Kahn's Deli Don't plan to get a table -- there are only a couple, and they're always full. But Kahn's Deli is a tiny sandwich counter with a whole lot of history. Here, Michael Kahn carries on the New York deli tradition that his father, Alfred Kahn, first introduced to Houston. Alfred Kahn's original deli was located in Rice Village just a few blocks away from its current incarnation. And his legacy lives on in such favorite combos as the roast beef, turkey and cheese with Russian dressing. The corned beef, pastrami and chopped liver are also top-quality, as are the half sour pickles. Regulars are addicted to the enormous homemade brownies, which are moist, dense and baked fresh every day. But the No. 1 seller at Kahn's deli is the oversize Reuben, which sells for $7.50 and easily feeds two.
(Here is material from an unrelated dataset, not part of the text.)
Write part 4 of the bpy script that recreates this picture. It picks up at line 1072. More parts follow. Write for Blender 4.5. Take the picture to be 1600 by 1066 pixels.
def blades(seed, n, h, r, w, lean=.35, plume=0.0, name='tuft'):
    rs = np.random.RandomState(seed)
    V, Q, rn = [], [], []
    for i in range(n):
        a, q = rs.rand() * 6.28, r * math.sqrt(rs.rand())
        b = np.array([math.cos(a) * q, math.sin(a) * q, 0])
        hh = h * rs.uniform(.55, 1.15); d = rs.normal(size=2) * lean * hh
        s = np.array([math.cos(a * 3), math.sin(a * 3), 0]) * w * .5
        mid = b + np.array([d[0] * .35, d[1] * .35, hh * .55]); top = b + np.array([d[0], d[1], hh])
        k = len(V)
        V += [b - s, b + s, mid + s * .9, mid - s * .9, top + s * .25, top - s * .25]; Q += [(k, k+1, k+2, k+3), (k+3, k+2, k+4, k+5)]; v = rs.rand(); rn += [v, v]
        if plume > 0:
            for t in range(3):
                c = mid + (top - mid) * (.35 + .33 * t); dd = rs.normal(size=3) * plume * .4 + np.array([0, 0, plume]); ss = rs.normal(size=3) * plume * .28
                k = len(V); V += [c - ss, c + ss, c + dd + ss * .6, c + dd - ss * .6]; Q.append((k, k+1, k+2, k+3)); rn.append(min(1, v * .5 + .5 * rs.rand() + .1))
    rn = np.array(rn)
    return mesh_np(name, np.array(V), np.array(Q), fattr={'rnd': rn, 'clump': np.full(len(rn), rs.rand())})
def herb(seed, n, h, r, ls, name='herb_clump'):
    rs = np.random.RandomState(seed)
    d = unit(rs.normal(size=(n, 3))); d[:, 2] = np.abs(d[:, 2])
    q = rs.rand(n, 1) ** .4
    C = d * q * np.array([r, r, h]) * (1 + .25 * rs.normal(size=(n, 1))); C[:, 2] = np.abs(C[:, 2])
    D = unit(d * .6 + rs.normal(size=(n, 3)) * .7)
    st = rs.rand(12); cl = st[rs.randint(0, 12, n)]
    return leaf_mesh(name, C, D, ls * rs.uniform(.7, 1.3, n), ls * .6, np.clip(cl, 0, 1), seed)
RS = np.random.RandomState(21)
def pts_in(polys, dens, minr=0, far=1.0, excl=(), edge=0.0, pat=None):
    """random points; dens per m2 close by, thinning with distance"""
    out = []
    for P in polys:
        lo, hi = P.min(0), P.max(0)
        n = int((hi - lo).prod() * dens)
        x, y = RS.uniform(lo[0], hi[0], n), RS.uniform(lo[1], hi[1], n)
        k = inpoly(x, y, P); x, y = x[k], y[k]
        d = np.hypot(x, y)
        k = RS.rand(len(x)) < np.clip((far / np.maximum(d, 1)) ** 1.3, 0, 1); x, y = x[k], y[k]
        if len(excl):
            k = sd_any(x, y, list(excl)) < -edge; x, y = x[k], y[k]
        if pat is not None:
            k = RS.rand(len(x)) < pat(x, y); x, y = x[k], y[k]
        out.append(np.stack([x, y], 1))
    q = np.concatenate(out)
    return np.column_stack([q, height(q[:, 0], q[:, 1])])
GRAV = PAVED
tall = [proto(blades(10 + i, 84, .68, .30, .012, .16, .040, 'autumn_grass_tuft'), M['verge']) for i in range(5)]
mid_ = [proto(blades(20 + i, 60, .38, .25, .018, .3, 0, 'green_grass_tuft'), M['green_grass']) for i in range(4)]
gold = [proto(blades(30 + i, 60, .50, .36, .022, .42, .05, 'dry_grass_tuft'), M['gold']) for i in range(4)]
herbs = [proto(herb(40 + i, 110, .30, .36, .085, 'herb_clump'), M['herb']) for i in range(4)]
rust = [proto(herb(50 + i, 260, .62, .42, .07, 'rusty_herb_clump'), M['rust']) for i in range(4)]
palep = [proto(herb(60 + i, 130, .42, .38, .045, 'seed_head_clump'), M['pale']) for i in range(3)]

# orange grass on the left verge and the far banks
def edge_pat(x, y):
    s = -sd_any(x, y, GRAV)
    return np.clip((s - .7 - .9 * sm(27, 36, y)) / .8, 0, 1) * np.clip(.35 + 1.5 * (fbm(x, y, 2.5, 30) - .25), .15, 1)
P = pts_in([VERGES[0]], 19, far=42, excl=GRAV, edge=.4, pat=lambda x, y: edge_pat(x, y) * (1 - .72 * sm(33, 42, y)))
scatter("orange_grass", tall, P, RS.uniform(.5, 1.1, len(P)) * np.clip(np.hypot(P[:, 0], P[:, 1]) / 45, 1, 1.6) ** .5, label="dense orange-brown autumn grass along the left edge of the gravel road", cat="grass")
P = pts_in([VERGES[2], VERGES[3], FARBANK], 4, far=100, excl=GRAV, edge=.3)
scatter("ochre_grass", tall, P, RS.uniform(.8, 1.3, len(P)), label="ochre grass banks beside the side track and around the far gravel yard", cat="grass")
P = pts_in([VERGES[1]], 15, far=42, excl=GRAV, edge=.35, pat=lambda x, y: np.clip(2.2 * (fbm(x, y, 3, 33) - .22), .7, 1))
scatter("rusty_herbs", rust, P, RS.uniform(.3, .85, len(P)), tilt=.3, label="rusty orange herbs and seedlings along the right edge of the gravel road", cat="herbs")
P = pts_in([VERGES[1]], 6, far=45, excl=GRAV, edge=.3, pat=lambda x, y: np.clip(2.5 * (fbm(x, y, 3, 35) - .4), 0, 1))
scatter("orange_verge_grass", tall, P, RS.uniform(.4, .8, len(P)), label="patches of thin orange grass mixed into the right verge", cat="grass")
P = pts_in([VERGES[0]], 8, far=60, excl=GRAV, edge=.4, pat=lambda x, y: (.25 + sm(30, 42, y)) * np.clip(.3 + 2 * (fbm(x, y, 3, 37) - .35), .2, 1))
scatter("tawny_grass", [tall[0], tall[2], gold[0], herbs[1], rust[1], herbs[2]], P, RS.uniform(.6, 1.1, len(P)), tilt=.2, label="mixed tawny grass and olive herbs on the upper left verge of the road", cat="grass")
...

This Brazilian meat eater's paradise includes a 40-foot all-you-can-eat salad buffet with such exotic fare as quail eggs, crab salad and feijoada, a mixture of black beans and rice along with thinly sliced meats and collard greens. Choose only the salad bar for $17.99 or go for the complete buffet for $24.95, which also includes 17 kinds of meat and seafood, from bacon-wrapped chicken to beef tenderloin, ham, chicken hearts and linguiça, a Portuguese sausage, all served by gauchos wielding three-foot skewers of the meats prepared in the churrasco fashion. These beloved carriers of carne continuously bring on the meat until you can take no more. Wash it all down with a caipirinha, the national drink of Brazil, made with fresh-squeezed lime juice and rum.